→ Objective: Give back exactly the lines from the beginning of the listing below to the line holding "bgn.inputs[1].default_value = 0.065", both ends included; the pictures stay out.
-- start of Information provided --
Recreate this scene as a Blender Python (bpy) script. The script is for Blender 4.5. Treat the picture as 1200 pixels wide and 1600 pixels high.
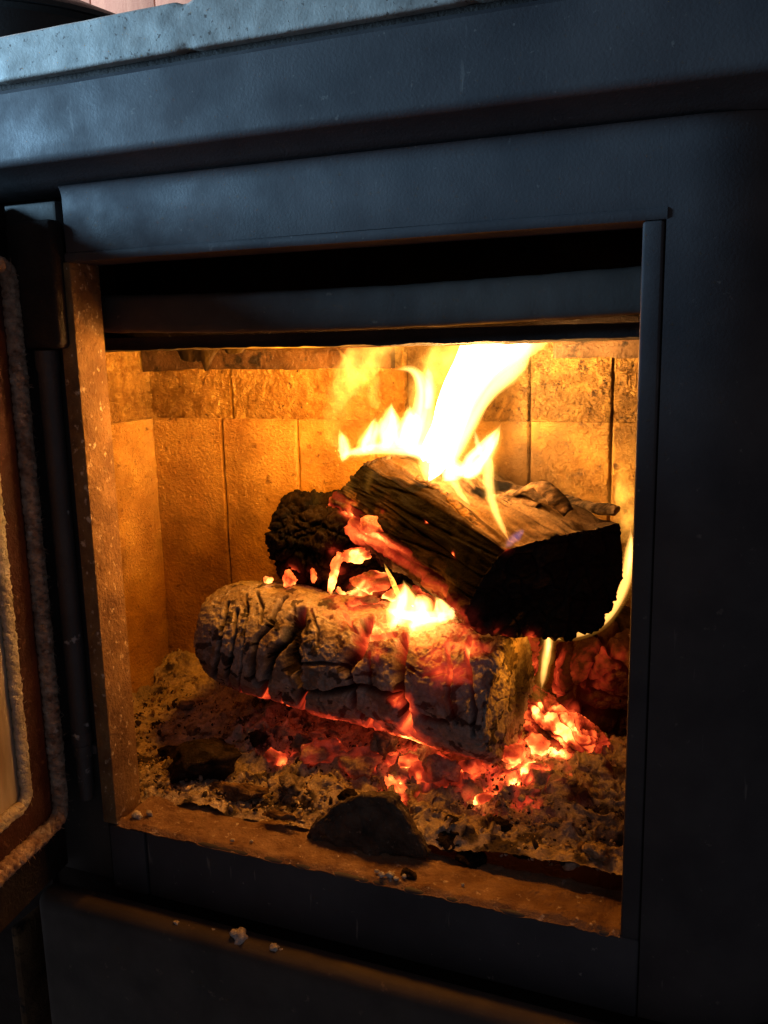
import bpy, bmesh, math, random, json
import numpy as np
from mathutils import Matrix, Vector

scene = bpy.context.scene
for o in list(bpy.data.objects):
    bpy.data.objects.remove(o)

# ------------------------------------------------------------------ camera
cam_data = bpy.data.cameras.new("camera")
cam = bpy.data.objects.new("camera", cam_data)
scene.collection.objects.link(cam)
cam_data.sensor_fit = 'VERTICAL'
cam_data.sensor_height = 36.0
cam_data.sensor_width = 27.0
cam_data.lens = 30.6
cam_data.clip_start = 0.02
cam_data.clip_end = 50.0
CR = Vector((0.928585, 0.370499, -0.021452))
CU = Vector((-0.048462, 0.178364, 0.982770))
CF = Vector((-0.367941, 0.911546, -0.183582))
cam.matrix_world = Matrix(((CR.x, CU.x, -CF.x, 0.45262), (CR.y, CU.y, -CF.y, -0.52395),
                           (CR.z, CU.z, -CF.z, 0.37501), (0, 0, 0, 1)))
scene.camera = cam

# ------------------------------------------------------------------ world, room light, exposure
world = bpy.data.worlds.new("World")
scene.world = world
world.use_nodes = True
bgn = world.node_tree.nodes["Background"]
bgn.inputs[0].default_value = (0.95, 0.90, 1.0, 1)
bgn.inputs[1].default_value = 0.065

win_data = bpy.data.lights.new("window_light", 'AREA')
win_data.shape = 'RECTANGLE'
win_data.size = 0.20
win_data.size_y = 0.20
win_data.energy = 1.95
win_data.spread = math.radians(75)
win_data.color = (0.36, 0.68, 1.0)
win = bpy.data.objects.new("window_light", win_data)
scene.collection.objects.link(win)
win.location = (-0.52, -0.33, 0.620)
win.rotation_euler = (Vector((0.1, 0.0, 0.56)) - Vector(win.location)).to_track_quat('-Z', 'Y').to_euler()

room_data = bpy.data.lights.new("room_lamp", 'POINT')
room_data.energy = 55.0
room_data.color = (1.0, 0.86, 0.8)
room_data.shadow_soft_size = 0.12
room = bpy.data.objects.new("room_lamp", room_data)
scene.collection.objects.link(room)
room.location = (-1.25, 0.35, 1.45)

vs = scene.view_settings
scene.display_settings.display_device = 'sRGB'
vs.view_transform = 'Standard'
vs.look = 'None'
vs.exposure = 0.22
vs.gamma = 1.0
vs.use_curve_mapping = False
cy = scene.cycles
cy.use_denoising = True
cy.max_bounces = 8
cy.diffuse_bounces = 5
cy.glossy_bounces = 3
cy.transparent_max_bounces = 24
cy.volume_bounces = 0
cy.sample_clamp_indirect = 4.0
cy.caustics_reflective = False
cy.caustics_refractive = False
cy.volume_max_steps = 128
cy.volume_step_rate = 1.0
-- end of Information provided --
→ Result:
Recreate this scene as a Blender Python (bpy) script. The script is for Blender 4.5. Treat the picture as 1200 pixels wide and 1600 pixels high.
import bpy, bmesh, math, random, json
import numpy as np
from mathutils import Matrix, Vector

scene = bpy.context.scene
for o in list(bpy.data.objects):
    bpy.data.objects.remove(o)

# ------------------------------------------------------------------ camera
cam_data = bpy.data.cameras.new("camera")
cam = bpy.data.objects.new("camera", cam_data)
scene.collection.objects.link(cam)
cam_data.sensor_fit = 'VERTICAL'
cam_data.sensor_height = 36.0
cam_data.sensor_width = 27.0
cam_data.lens = 30.6
cam_data.clip_start = 0.02
cam_data.clip_end = 50.0
CR = Vector((0.928585, 0.370499, -0.021452))
CU = Vector((-0.048462, 0.178364, 0.982770))
CF = Vector((-0.367941, 0.911546, -0.183582))
cam.matrix_world = Matrix(((CR.x, CU.x, -CF.x, 0.45262), (CR.y, CU.y, -CF.y, -0.52395),
                           (CR.z, CU.z, -CF.z, 0.37501), (0, 0, 0, 1)))
scene.camera = cam

# ------------------------------------------------------------------ world, room light, exposure
world = bpy.data.worlds.new("World")
scene.world = world
world.use_nodes = True
bgn = world.node_tree.nodes["Background"]
bgn.inputs[0].default_value = (0.95, 0.90, 1.0, 1)
bgn.inputs[1].default_value = 0.065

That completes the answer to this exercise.